Filter the listing below, copying every line in which the word "Blender" appears.
....
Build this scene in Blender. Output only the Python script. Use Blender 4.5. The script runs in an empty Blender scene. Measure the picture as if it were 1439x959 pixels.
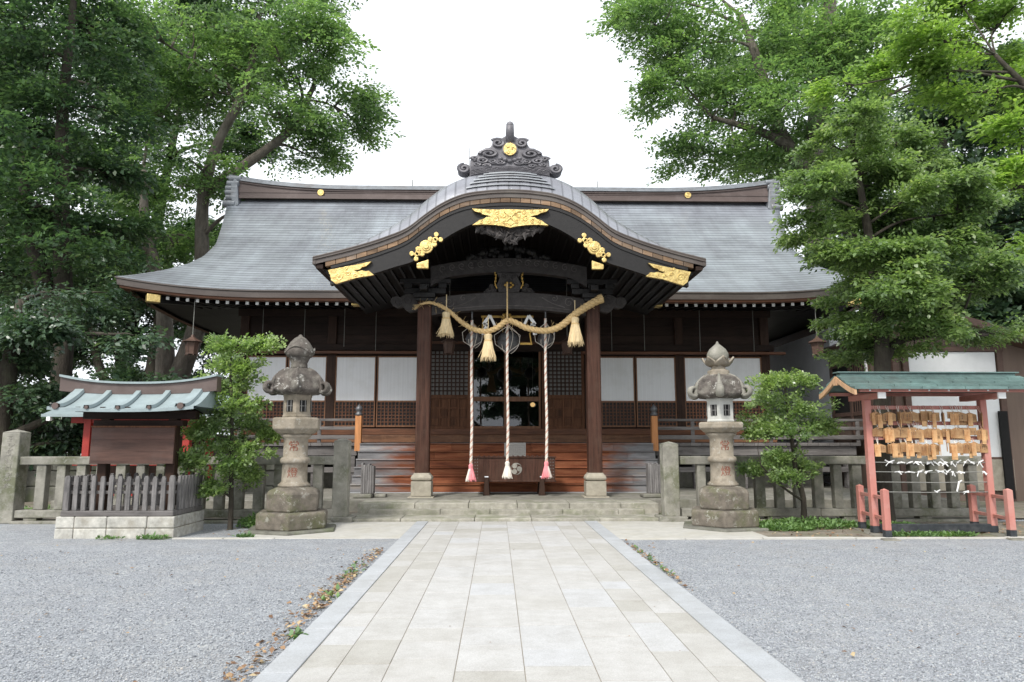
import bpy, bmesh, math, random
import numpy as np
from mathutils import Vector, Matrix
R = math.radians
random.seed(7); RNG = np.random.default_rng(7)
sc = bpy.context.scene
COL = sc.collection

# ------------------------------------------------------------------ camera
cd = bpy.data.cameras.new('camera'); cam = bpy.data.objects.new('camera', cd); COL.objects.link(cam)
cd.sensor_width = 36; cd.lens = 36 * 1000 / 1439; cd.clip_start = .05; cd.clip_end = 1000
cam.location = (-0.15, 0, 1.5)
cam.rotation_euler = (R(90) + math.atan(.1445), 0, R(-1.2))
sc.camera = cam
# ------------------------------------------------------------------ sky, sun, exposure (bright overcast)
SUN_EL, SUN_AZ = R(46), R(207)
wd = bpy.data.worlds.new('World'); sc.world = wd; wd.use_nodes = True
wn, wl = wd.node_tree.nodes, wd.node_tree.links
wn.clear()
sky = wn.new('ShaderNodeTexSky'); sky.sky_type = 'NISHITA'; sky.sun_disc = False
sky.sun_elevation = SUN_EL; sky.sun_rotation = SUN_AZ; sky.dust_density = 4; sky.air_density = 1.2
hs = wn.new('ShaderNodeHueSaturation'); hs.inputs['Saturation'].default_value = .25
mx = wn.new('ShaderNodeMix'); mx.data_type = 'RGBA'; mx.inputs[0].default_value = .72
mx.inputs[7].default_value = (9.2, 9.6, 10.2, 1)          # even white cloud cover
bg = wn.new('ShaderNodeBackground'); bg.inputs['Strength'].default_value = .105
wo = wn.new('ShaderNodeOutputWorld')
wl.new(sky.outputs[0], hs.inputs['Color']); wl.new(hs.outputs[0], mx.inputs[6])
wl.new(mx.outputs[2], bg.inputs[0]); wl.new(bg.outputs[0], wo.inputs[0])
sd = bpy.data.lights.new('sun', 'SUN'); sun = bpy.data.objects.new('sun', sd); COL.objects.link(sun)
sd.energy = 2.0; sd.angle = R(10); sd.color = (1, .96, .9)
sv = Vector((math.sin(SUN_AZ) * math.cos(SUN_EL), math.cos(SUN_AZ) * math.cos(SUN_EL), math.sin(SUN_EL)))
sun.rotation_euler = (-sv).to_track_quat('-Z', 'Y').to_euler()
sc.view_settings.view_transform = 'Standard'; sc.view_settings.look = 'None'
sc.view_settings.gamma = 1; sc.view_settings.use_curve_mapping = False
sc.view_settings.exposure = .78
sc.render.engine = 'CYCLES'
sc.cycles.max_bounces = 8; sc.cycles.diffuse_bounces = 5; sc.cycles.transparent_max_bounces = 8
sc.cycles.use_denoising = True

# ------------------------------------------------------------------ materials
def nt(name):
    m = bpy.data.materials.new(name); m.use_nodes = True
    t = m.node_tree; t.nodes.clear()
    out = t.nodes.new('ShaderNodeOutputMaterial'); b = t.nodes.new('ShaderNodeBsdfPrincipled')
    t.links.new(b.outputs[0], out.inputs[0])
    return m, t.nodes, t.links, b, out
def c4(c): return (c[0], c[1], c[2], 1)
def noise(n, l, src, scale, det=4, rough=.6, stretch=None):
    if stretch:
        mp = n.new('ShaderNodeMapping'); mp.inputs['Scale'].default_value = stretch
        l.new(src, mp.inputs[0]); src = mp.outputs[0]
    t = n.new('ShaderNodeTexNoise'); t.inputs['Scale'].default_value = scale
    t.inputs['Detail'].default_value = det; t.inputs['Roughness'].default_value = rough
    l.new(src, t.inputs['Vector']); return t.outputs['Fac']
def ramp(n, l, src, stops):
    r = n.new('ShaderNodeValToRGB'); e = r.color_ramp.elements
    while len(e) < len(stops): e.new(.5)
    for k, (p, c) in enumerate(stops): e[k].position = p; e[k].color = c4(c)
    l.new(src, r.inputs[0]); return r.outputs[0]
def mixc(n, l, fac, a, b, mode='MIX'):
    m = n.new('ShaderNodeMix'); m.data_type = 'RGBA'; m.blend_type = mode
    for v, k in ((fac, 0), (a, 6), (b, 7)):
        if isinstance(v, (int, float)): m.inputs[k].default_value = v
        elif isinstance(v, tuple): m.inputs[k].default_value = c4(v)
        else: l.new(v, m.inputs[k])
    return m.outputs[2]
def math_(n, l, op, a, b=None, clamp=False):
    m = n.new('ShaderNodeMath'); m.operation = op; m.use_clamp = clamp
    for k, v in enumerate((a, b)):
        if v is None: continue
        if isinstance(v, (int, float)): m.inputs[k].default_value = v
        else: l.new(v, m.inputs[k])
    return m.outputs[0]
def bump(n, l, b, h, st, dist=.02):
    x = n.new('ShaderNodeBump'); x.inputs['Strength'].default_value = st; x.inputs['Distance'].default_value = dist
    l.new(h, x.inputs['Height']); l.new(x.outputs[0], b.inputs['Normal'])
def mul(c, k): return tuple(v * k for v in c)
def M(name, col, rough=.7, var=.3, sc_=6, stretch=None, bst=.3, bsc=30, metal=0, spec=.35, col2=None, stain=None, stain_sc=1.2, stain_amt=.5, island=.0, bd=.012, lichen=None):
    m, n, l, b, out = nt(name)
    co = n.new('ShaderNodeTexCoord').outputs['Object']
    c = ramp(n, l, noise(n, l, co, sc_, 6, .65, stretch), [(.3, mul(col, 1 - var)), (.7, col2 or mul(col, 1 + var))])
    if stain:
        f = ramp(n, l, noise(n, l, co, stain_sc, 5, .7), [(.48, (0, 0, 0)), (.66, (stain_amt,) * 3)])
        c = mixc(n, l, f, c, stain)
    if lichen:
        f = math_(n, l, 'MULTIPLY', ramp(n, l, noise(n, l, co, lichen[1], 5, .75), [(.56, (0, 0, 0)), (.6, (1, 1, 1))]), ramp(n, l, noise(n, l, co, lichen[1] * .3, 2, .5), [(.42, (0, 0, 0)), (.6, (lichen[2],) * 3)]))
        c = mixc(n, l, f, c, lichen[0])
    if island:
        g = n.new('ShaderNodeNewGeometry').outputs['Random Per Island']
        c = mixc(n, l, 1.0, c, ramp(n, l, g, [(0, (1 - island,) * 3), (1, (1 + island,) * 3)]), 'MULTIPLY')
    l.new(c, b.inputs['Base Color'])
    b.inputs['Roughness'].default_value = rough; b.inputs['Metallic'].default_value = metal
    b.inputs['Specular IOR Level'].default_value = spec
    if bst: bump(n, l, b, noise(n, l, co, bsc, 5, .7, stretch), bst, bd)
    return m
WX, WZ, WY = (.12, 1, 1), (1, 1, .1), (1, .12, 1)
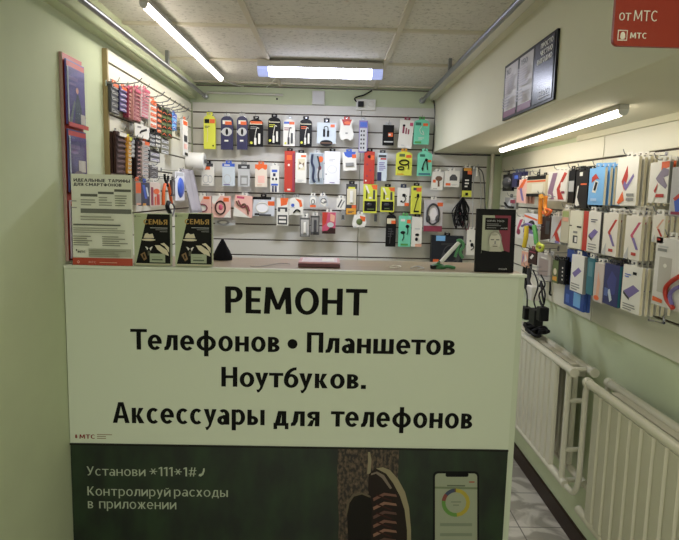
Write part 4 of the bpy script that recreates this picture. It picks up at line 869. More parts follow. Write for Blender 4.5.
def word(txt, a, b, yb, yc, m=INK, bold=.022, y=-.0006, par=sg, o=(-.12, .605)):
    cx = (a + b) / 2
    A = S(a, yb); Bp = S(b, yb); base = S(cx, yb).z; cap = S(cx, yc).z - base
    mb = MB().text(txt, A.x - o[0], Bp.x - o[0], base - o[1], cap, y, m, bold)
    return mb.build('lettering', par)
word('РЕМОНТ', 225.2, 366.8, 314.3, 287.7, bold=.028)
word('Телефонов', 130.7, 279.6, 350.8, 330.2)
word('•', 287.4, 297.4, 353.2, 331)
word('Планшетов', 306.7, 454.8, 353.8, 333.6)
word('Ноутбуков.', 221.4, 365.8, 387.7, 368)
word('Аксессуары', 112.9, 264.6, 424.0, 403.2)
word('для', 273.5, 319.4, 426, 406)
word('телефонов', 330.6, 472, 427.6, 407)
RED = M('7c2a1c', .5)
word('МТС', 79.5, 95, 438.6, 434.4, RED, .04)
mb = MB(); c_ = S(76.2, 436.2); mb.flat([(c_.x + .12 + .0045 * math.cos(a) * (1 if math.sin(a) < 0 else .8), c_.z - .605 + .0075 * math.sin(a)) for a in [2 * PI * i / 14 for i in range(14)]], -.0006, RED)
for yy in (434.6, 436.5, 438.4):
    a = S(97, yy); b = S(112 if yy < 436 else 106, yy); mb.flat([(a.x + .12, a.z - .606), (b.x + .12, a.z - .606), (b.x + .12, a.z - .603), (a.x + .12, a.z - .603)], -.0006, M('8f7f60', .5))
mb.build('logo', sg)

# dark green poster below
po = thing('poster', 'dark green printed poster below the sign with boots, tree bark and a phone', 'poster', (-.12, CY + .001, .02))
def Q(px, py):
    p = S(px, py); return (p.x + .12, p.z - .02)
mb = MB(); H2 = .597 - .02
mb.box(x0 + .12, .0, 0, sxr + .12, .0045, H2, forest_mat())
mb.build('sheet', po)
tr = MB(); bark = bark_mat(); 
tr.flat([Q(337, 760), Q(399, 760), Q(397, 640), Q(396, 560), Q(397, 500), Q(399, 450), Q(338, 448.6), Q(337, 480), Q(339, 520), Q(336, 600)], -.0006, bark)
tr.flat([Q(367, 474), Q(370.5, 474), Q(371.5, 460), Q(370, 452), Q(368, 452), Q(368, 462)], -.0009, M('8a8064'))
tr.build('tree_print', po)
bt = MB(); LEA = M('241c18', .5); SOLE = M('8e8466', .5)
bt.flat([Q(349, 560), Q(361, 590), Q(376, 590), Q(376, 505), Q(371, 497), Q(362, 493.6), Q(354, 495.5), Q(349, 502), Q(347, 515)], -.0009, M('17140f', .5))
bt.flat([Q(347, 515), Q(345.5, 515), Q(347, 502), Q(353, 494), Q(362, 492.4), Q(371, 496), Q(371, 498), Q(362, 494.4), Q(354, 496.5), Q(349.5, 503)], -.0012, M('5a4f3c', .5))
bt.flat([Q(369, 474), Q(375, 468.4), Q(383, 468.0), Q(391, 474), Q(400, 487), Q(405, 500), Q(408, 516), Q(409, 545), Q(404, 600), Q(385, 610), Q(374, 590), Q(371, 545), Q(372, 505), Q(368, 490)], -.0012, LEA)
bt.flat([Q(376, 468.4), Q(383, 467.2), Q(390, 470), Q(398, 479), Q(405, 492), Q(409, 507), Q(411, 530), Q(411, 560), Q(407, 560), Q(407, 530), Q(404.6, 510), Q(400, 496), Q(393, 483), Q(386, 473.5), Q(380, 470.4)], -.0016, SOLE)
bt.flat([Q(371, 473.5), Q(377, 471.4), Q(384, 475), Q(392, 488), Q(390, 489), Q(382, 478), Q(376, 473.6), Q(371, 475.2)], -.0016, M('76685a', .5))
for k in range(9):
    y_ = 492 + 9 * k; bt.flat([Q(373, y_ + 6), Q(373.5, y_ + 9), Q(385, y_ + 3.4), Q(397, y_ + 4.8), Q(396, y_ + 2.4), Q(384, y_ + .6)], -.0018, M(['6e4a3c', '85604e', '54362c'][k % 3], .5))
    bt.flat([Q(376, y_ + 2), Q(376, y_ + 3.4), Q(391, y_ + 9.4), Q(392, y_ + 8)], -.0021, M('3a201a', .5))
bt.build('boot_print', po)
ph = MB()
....
Task solution:
Build this scene in Blender. Output only the Python script. Use Blender 4.5. The script runs in an empty Blender scene. Measure the picture as if it were 1439x959 pixels.
Write part 4 of the bpy script that recreates this picture. It picks up at line 869. More parts follow. Write for Blender 4.5.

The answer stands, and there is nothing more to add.